I am having a somewhat difficult time in ministry at the moment, for reasons that are not appropriate for me to air in public (although I certainly welcome your prayers). I was having a conversation with a colleague about some of my struggles and he reminded me of this verse, reminded me of our Christian duty to cultivate and express gratitude, first and foremost in relation to God but in relation to others as well. It isn’t something that always comes easily to me. I can incline to holding grudges; there is a part of me that enjoys nursing my wounds, generating a cozy little feeling of self-righteousness when I consider the ways that I have been wronged. But at the end of the day, while I think it is important for people to be honest about feelings of hurt and appropriate to seek redress, I don’t want to be imprisoned in a solitary little cell of graceless, ungrateful self-righteousness. It isn’t pleasant for the people around me, and ultimately isn’t a pleasant sort of person to be. I want to be someone who is known for gratefulness, above all towards God but also towards those many others who have done me good - and perhaps someday even towards those who have done me wrong, for giving me an opportunity to cleave closer to Christ in my suffering.
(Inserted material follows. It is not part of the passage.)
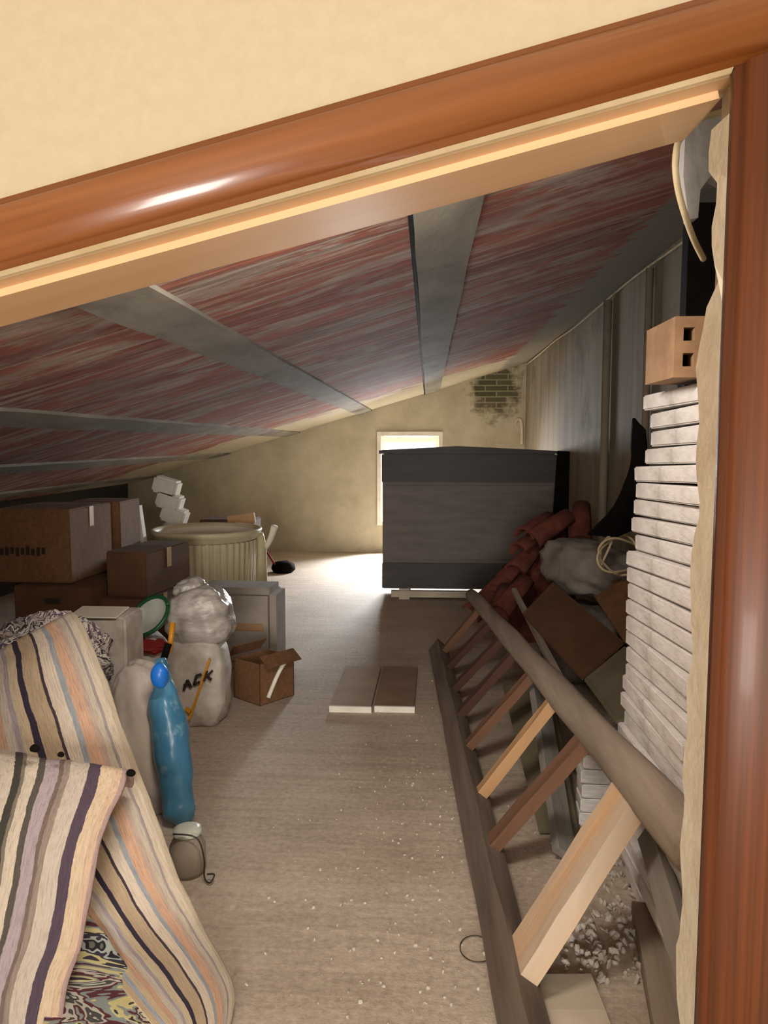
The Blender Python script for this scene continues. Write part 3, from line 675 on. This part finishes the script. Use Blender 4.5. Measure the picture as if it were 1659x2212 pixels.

And so this Thanksgiving, I am making an effort to consider before God the things I am grateful for, and to render thanks not only to God but to the people in my life to whom I owe thanks as well. I can’t imagine a better way to start than by one of my favorite prayers in the prayerbook, the general thanksgiving:
Almighty God, Father of all mercies,
we thine unworthy servants
do give thee most humble and hearty thanks
for all thy goodness and loving-kindness
to us and to all men.
We bless thee for our creation, preservation,
and all the blessings of this life;
but above all for thine inestimable love
in the redemption of the world by our Lord Jesus Christ;
for the means of grace, and for the hope of glory. And, we beseech thee,
give us that due sense of all thy mercies,
that our hearts may be unfeignedly thankful;
and that we show forth thy praise,
not only with our lips, but in our lives,
by giving up our selves to thy service,
and by walking before thee
in holiness and righteousness all our days;
through Jesus Christ our Lord,
to whom, with thee and the Holy Ghost,
be all honor and glory, world without end. Amen.
So, happy Thanksgiving, friends! I am thankful for each and every one of you!